_DATASET CONTENT_

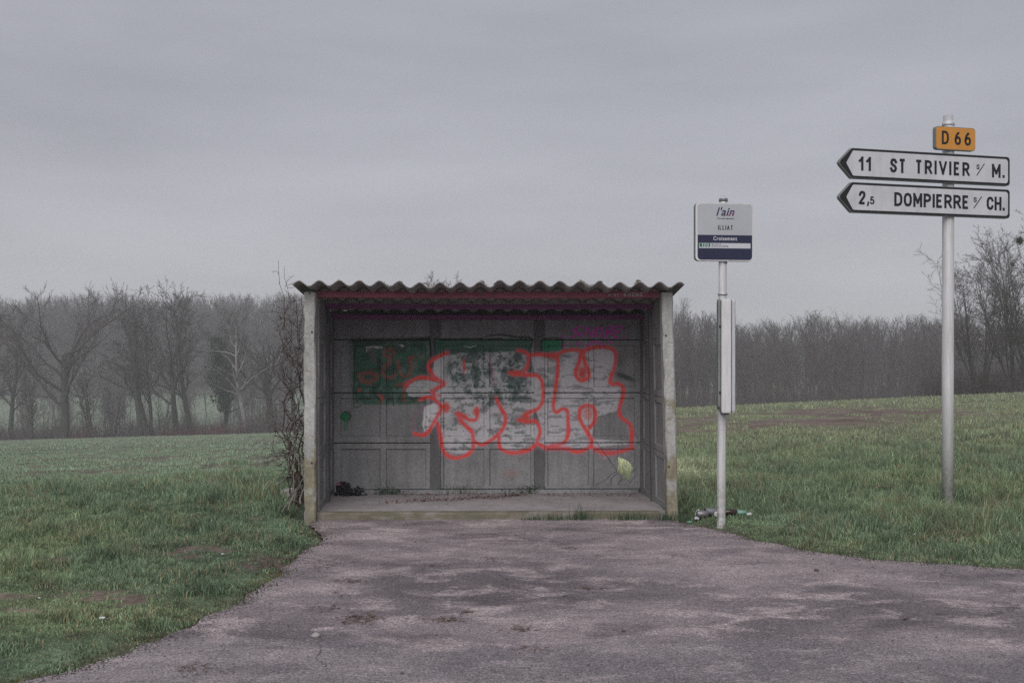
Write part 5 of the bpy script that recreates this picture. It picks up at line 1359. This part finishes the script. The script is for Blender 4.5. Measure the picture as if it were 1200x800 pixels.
# small plants growing along the rear of the floor
def plant(px, py, label, n=60, h=.07, w=.09, mat='leaf_green', cat='plant', grp='weeds rooted along the shelter back wall', Yo=None, s=.014, grassy=False):
    Y_ = Yo or (H-ZF)*FPX/(py-410); Y_ = min(Y_, YF+1.31) if Yo is None else Y_
    X_ = (px-600)/FPX*Y_; z_ = ZF if Yo is None else 0.0
    base = empty('weed' if not grassy else 'grass_tuft', (X_, Y_, z_), 0, label, cat, grp); q = []; st = []
    for k in range(n):
        if grassy:
            a = np.array([r_.normal(0, w*.5), r_.normal(0, .018), 0]); d = r_.normal(0, .25, 3); d[2] = 1; tip = a+d/np.linalg.norm(d)*h*r_.uniform(.5, 1.2); st.append((a, tip, .003))
        else:
            c_ = np.array([r_.normal(0, w*.5), r_.normal(0, .02), abs(r_.normal(.5, .3))*h]); q += leafquad(c_, r_.uniform(.6, 1.2)*s, .8)
            if k % 4 == 0: st.append((np.array([c_[0]*.3, 0, 0]), c_, .0018))
    if q: link('leaves', tri_mesh('leaves', np.array(q), np.arange(len(q)).reshape(-1, 3)), M[mat], base)
    V, F = mesh_twigs(st, r_); link('blades' if grassy else 'stalks', tri_mesh('stalks', V, F), M['leaf_green'], base); return base
plant(449, 579, 'leafy weed right of the black bag'); plant(461, 579, 'bushier leafy weed, second right of the black bag', 80, .07, .10)
plant(536, 577, 'grassy weed at the foot of the left rib of the back wall', 110, .10, .20, grassy=True)
plant(596, 578, 'sparse weed under the middle bay of the back wall', 50, .05, .16); plant(620, 576, 'dark bushy weed at the foot of the right rib of the back wall', 110, .09, .14)
for px, lab, n, h, w in ((648, 'sparse grass tuft against the kerb under the right half', 70, .08, .18), (682, 'tall thin grass tuft against the kerb', 60, .15, .10), (740, 'wide grass tuft against the kerb near the right post', 130, .09, .20), (622, 'short grass tuft against the middle of the kerb', 40, .05, .10), (786, 'grass tuft at the foot of the right post', 120, .09, .16)):
    plant(px, 609, lab, n, h, w, Yo=YF-.05, grp='grass tufts along the shelter kerb', cat='grass tuft', grassy=True)

# litter by the bus stop post
def cyl(name, r, l, mat, loc, rz, label, cat, prof=None, ry=radians(90), parent=None, seg=14, group='litter beside the bus stop post'):
    prof = prof or [(0, .9), (.03, 1), (.97, 1), (1, .9)]
    bm = bmesh.new(); prev = None
    for t, k in prof:
        ring = [bm.verts.new((r*k*cos(2*pi*i/seg)*(1+.08*sin(3*i+t*9)), r*k*sin(2*pi*i/seg), (t-.5)*l)) for i in range(seg)]
        if prev:
            for i in range(seg): bm.faces.new([prev[i], prev[(i+1) % seg], ring[(i+1) % seg], ring[i]])
        else: bm.faces.new(list(reversed(ring)))
        prev = ring
    bm.faces.new(prev); o = from_bm(name, bm, mat, parent, True); o.location = loc; o.rotation_euler = (0, ry, rz)
    if label: tag(o, label, cat, group)
    return o
def gp(px, py, dz=0): 
    Y_ = 9.98+(611-py)*.012; X_ = (px-600)/FPX*Y_; return (X_, Y_, Tz(X_, Y_)+dz+.012)
BOT = [(0, .9), (.04, 1), (.55, 1), (.72, .45), (.97, .38), (1, .42)]
b_ = empty('bottle', gp(860, 610, .035), 0, 'brown bottle with a mint green end, lying right of the post', 'bottle', 'litter beside the bus stop post')
cyl('bottle_body', .028, .15, M['brown_glass'], (-.05, 0, 0), .05, None, None, parent=b_); cyl('bottle_neck', .023, .085, M['mint'], (.07, 0, -.004), .05, None, None, parent=b_, prof=[(0, 1), (.5, .9), (.8, .55), (1, .5)])
cyl('can', .032, .10, M['can'], gp(823, 611, .03), .1, 'dull brown grey can on its side left of the post', 'can')
c_ = empty('can', gp(834, 609, .035), 0, 'grey tin can touching the left side of the post', 'can', 'litter beside the bus stop post')
cyl('can_body', .034, .11, M['alu_dark'], (0, 0, 0), -.05, None, None, parent=c_); cyl('can_lid', .033, .006, M['black'], (-.06, 0, 0), -.05, None, None, parent=c_)
o = crumple('paper_cup', (.022, .020, .036), .7, M['white_plastic'], gp(818, 607, .05), 21, None); tag(o, 'crushed white cup standing upright in the litter left of the post', 'cup', 'litter beside the bus stop post')
o = crumple('paper_scrap', (.022, .02, .014), .7, M['white_plastic'], gp(817, 612, .025), 23, None); tag(o, 'white crumpled scrap below the crushed cup', 'litter', 'litter beside the bus stop post')
o = crumple('paper_scrap', (.022, .02, .020), .7, M['white_plastic'], gp(837, 611.5, .03), 25, None); o.location.y -= .09; tag(o, 'small white scrap in front of the grey tin can', 'litter', 'litter beside the bus stop post')
o = crumple('paper_scrap', (.024, .022, .012), .7, M['white_plastic'], gp(878, 615, .02), 27, None); tag(o, 'white scrap lying alone at the right end of the litter', 'litter', 'litter beside the bus stop post')
o = crumple('plastic_scrap', (.030, .015, .008), .6, M['mint'], gp(808, 606, .02), 29, None); tag(o, 'flat mint green scrap at the left end of the litter', 'litter', 'litter beside the bus stop post')
for px, py, lab, s in ((120, 728, 'white scrap of paper in the turf near the left edge of the asphalt', .020), (261, 652, 'small white scrap on the bare patch below the grass bank', .016), (46, 704, 'tiny white scrap at the far left of the turf', .010), (1072, 628, 'small white scrap in the grass below the direction sign', .010)):
    x_, y_, z_ = ground_at(px, py); s *= .62; o = crumple('paper_scrap', (s*1.3, s, s*.5), .7, M['white_plastic'], (x_, y_, z_+.02), int(px), None); tag(o, lab, 'litter')

# grit, clods and twigs on the asphalt
V, F = [], []
def add_grit(X_, Y_, s):
    o_ = len(V)
    for k in range(4):
        th = k*pi/2+r_.uniform(0, .6); V.append((X_+s*cos(th), Y_+s*sin(th), 0.001))
    V.append((X_+r_.normal(0, s*.2), Y_, s*r_.uniform(.5, .95)))
    for k in range(4): F.append((o_+k, o_+(k+1) % 4, o_+4))
for k in range(1500):
    Y_ = r_.uniform(4.9, 10); X_ = r_.uniform(-.5, .5)*Y_; add_grit(X_, Y_, r_.uniform(.002, .0055))
for k in range(9000):
    a_ = r_.integers(20, len(APRON)-20); p_ = APRON[a_]
    if p_[1] < 4.6 or p_[1] > 10.3 or abs(p_[0]) > 6 : continue
    add_grit(p_[0]+r_.laplace(0, .05), p_[1]+r_.laplace(0, .05), r_.uniform(.002, .0065))
for k in range(70):
    Y_ = r_.uniform(4.9, 9.8); X_ = r_.uniform(-.5, .5)*Y_; add_grit(X_, Y_, r_.uniform(.006, .013))
Vn = np.array(V); k = inside(APRON, Vn[:, 0], Vn[:, 1]); Fn = np.array(F); Fn = Fn[k[Fn].all(1)]
M['grit'] = simple('dark_grit', (.075,.06,.055), .9, 0, .6, 3, .2)
tag(link('grit', tri_mesh('grit', Vn, Fn), M['grit']), 'dark grit and crumbs of earth scattered on the asphalt', None, None, 'stuff')
tw = []; lf = []
for px, py, wpx, n, dy in ((400, 681, 26, 40, 2), (425, 724, 24, 90, 4), (410, 728, 16, 40, 4), (520, 727, 26, 60, 3), (545, 718, 12, 30, 2), (605, 738, 20, 40, 3), (668, 643, 16, 26, 2), (230, 786, 32, 60, 6), (508, 664, 10, 14, 1), (690, 690, 20, 24, 2), (385, 712, 20, 30, 5), (620, 762, 26, 26, 4), (570, 655, 14, 16, 3), (1058, 726, 5, 14, 1), (380, 662, 30, 60, 6)):
    for k in range(n):
        p, q = px+r_.normal(0, wpx*.5), py+r_.normal(0, dy*.6); Y_ = H*FPX/(q-410); X_ = (p-600)/FPX*Y_
        a = np.array([X_, Y_, .004+abs(r_.normal(0, .003))]); th = r_.normal(0, .5); l_ = r_.uniform(.012, .05); tw.append((a, a+np.array([cos(th)*l_, sin(th)*l_, r_.uniform(0, .006)]), r_.uniform(.0015, .003)))
        if k % 3 == 0: lf += leafquad(a, r_.uniform(.004, .010), .3)
V_, F_ = mesh_twigs(tw, r_); lf = np.array(lf); F_ = np.concatenate([F_, np.arange(len(lf)).reshape(-1, 3)+len(V_)]); V_ = np.concatenate([V_, lf])
M['debris'] = simple('plant_debris', (.085,.055,.04), .9, 0, .5, 20, .2)
tag(link('plant_debris', tri_mesh('plant_debris', V_, F_), M['debris']), 'drifts of broken twigs and leaf crumbs on the asphalt', None, None, 'stuff')
for px, py, s, lab in ((369, 746, .02, 'pale round pebble on the asphalt at the left'), (594, 679, .014, 'dark pebble on the asphalt below the kerb'), (957, 669, .016, 'dark pebble on the asphalt below the bus stop post'), (731, 740, .012, 'dark pebble on the open asphalt right of the middle')):
    Y_ = H*FPX/(py-410); blob('pebble', s, (1, .8, .6), .3, M['stone'] if 'pale' in lab else M['grit'], ((px-600)/FPX*Y_, Y_, s*.45), lab, 'pebble', int(px), 2)

# ------------------------------------------------------------------ haze in the air
bm = bmesh.new(); box_bm(bm, -760, 760, -80, 960, -60, 26)
hz = from_bm('haze', bm); me = hz.data
hm = bpy.data.materials.new('haze_air'); hm.use_nodes = True; hm.node_tree.nodes.clear()
ho = hm.node_tree.nodes.new('ShaderNodeOutputMaterial'); hv = hm.node_tree.nodes.new('ShaderNodeVolumePrincipled')
hv.inputs['Color'].default_value = (.96, .97, 1.0, 1); hv.inputs['Density'].default_value = .00120; hv.inputs['Anisotropy'].default_value = 0.0
hm.node_tree.links.new(hv.outputs['Volume'], ho.inputs['Volume']); me.materials.append(hm)
tag(hz, 'thin damp winter mist over the fields', None, None, 'stuff')
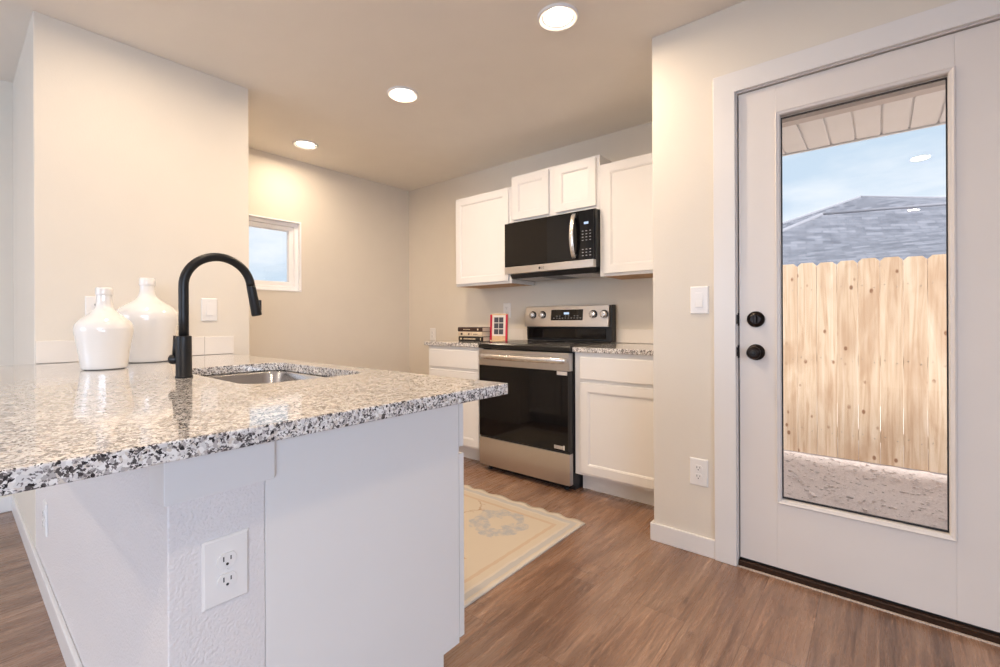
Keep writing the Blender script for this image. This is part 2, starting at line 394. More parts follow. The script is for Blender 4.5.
# ------------------------------------------------------------------ dimensions fitted from the photo
H = 2.4527
XW, YS = -3.8336, 3.1296            # left (window) wall, back (stove) wall
XV, YV0, YV1 = -2.8695, 0.248, 1.1449   # wall stub behind the jugs
YD, XK = 2.2034, -0.8508            # door wall plane and its left corner
HC_K, HC_P = 0.9074, 0.8915         # countertop heights
XE, YF = 3.10, -4.95                # right wall, front wall (behind the camera)

# ------------------------------------------------------------------ room shell
struct(box(XW - 0.16, YF - 0.16, -0.12, XE + 0.16, YS + 0.0, 0.0).build('floor', 'plank_floor', origin=(0, 0, 0)), 'brown wood-look plank floor running towards the stove wall', 'floor')
struct(box(XW - 0.16, YF - 0.16, H, XE + 0.16, YS + 0.16, H + 0.12).build('ceiling', 'ceiling_paint', origin=(0, 0, 0)), 'flat textured beige ceiling with recessed lights', 'ceiling')
WY0, WY1, WZ0, WZ1 = 1.34, 1.951, 1.331, 1.926
b_ = MB()
b_.box(XW - 0.14, YF - 0.14, 0, XW, WY0, H); b_.box(XW - 0.14, WY1, 0, XW, YS + 0.14, H)
b_.box(XW - 0.14, WY0, 0, XW, WY1, WZ0); b_.box(XW - 0.14, WY0, WZ1, XW, WY1, H)
struct(b_.build('wall_left', 'wall_paint', origin=(0, 0, 0)), 'beige wall holding the small window', 'wall')
struct(box(XW, YS, 0, XK + 0.12, YS + 0.14, H).build('wall_back', 'wall_paint', origin=(0, 0, 0)), 'beige kitchen wall behind the stove and cabinets', 'wall')
struct(box(XW, YV0, 0, XV, YV1, H).build('wall_inner', 'wall_paint', bevel=0.004, origin=(0, 0, 0)), 'beige closet wall behind the two white jugs', 'wall')
DX0, DX1, DZ1 = -0.4793, 0.3530, 2.0645
b_ = MB()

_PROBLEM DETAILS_
From the listing above, output exactly the run of lines that starts with the line containing "Keep writing the" and ends with the line containing "XE, YF = 3.10, -4.95".

_WRITTEN RESPONSE_
Keep writing the Blender script for this image. This is part 2, starting at line 394. More parts follow. The script is for Blender 4.5.
# ------------------------------------------------------------------ dimensions fitted from the photo
H = 2.4527
XW, YS = -3.8336, 3.1296            # left (window) wall, back (stove) wall
XV, YV0, YV1 = -2.8695, 0.248, 1.1449   # wall stub behind the jugs
YD, XK = 2.2034, -0.8508            # door wall plane and its left corner
HC_K, HC_P = 0.9074, 0.8915         # countertop heights
XE, YF = 3.10, -4.95                # right wall, front wall (behind the camera)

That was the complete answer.